> **Given information**
▼▼▼

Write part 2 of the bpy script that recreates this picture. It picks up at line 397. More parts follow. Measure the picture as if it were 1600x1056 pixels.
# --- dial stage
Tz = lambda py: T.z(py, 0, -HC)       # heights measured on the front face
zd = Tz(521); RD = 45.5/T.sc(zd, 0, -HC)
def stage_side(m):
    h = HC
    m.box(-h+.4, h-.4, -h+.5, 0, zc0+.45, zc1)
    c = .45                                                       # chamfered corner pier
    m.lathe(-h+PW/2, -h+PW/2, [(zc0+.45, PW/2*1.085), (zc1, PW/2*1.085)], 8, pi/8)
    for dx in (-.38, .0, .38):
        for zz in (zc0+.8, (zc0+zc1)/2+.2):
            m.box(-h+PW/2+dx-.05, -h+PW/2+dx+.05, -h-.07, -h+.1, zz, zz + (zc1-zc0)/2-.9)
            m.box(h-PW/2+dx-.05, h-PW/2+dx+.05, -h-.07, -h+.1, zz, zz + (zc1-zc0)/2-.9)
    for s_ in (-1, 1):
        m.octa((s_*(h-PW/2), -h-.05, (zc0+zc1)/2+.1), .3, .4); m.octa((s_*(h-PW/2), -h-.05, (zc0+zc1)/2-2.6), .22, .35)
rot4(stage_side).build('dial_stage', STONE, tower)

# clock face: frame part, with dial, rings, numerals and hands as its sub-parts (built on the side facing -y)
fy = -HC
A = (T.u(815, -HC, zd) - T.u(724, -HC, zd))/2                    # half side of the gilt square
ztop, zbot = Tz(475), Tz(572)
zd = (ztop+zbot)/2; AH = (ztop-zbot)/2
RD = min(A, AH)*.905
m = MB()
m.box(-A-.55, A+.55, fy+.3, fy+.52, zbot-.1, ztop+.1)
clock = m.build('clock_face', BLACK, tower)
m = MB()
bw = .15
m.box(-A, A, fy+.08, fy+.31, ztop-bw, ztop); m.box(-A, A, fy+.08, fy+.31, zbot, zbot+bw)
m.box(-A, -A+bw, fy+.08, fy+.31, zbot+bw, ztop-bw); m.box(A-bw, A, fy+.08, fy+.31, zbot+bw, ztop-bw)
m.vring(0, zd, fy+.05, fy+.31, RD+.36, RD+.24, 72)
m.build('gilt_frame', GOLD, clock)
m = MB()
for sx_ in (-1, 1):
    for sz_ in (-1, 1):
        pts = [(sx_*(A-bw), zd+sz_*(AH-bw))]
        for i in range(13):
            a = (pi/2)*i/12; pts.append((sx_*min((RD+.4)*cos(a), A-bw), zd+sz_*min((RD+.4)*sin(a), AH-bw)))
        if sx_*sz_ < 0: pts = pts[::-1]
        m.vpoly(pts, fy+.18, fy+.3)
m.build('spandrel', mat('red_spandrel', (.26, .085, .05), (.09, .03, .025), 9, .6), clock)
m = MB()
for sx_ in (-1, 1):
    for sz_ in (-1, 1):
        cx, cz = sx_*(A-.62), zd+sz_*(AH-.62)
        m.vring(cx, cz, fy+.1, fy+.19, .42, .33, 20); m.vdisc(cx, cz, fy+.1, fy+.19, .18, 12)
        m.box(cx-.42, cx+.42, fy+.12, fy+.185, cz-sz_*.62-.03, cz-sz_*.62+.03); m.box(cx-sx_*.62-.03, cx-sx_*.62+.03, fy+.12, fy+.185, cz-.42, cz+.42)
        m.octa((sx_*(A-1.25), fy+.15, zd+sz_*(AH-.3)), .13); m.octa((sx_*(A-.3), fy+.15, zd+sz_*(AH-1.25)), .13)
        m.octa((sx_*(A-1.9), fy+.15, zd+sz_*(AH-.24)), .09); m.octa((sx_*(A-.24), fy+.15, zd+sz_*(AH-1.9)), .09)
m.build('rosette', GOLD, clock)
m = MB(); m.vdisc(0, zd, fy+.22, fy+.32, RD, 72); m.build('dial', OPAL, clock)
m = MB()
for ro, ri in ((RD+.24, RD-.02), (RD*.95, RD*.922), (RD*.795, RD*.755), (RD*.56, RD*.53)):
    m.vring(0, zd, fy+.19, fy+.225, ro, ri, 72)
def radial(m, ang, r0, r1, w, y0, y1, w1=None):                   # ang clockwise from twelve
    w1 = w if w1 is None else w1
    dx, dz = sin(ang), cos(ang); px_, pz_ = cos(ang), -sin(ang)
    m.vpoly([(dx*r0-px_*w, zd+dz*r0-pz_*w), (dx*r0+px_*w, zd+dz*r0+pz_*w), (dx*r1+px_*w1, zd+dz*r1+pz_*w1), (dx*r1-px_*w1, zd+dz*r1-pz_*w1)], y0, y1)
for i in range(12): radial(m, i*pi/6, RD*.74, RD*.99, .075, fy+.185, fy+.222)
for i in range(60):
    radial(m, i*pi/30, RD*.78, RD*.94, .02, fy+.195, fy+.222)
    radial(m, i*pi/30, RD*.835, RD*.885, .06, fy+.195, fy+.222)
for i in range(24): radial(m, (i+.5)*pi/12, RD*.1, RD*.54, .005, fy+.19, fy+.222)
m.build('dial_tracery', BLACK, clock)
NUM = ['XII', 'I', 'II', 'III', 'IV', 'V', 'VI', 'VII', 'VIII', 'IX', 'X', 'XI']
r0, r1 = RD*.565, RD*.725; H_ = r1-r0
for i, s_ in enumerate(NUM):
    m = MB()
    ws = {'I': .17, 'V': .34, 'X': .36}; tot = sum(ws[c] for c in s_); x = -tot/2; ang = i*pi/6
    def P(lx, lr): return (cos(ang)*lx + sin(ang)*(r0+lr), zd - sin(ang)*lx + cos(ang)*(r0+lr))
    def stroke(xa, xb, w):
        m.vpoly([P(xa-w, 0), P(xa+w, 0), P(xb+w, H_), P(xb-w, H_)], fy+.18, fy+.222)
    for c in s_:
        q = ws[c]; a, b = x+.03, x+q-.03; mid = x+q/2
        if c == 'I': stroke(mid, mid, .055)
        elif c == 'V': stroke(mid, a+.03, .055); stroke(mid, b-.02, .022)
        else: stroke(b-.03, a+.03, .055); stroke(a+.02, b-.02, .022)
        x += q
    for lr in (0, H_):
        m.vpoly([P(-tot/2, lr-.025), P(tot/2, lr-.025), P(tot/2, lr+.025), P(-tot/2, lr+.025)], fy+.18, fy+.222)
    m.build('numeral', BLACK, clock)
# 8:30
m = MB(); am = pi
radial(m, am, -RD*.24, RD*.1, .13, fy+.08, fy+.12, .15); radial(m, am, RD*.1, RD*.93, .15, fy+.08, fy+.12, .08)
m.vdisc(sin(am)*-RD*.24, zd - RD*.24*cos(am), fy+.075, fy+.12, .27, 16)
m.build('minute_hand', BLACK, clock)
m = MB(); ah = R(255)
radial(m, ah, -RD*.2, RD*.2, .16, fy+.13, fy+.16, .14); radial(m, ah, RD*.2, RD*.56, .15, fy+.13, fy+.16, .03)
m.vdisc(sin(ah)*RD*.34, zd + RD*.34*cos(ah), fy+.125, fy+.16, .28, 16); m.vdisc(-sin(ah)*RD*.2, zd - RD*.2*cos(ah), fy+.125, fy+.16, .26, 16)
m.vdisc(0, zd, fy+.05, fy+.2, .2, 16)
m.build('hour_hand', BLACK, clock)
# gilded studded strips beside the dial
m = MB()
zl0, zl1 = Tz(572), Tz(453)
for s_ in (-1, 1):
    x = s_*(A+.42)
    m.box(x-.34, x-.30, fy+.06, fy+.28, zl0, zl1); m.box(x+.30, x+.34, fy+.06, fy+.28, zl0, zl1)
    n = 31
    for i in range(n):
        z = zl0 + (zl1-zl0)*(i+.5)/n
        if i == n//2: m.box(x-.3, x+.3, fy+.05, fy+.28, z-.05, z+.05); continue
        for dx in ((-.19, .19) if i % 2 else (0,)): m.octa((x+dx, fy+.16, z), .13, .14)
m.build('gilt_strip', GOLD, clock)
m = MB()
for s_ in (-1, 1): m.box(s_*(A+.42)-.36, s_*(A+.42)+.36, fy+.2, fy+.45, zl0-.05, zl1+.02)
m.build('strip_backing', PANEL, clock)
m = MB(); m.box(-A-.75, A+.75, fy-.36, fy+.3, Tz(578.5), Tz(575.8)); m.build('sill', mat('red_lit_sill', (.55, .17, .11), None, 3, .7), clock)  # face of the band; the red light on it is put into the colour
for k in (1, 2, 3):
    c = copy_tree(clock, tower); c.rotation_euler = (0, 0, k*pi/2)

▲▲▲

> **Do this**
Identify and list each line with the word "part".

> **Result of this exercise**
Write part 2 of the bpy script that recreates this picture. It picks up at line 397. More parts follow. Measure the picture as if it were 1600x1056 pixels.
# clock face: frame part, with dial, rings, numerals and hands as its sub-parts (built on the side facing -y)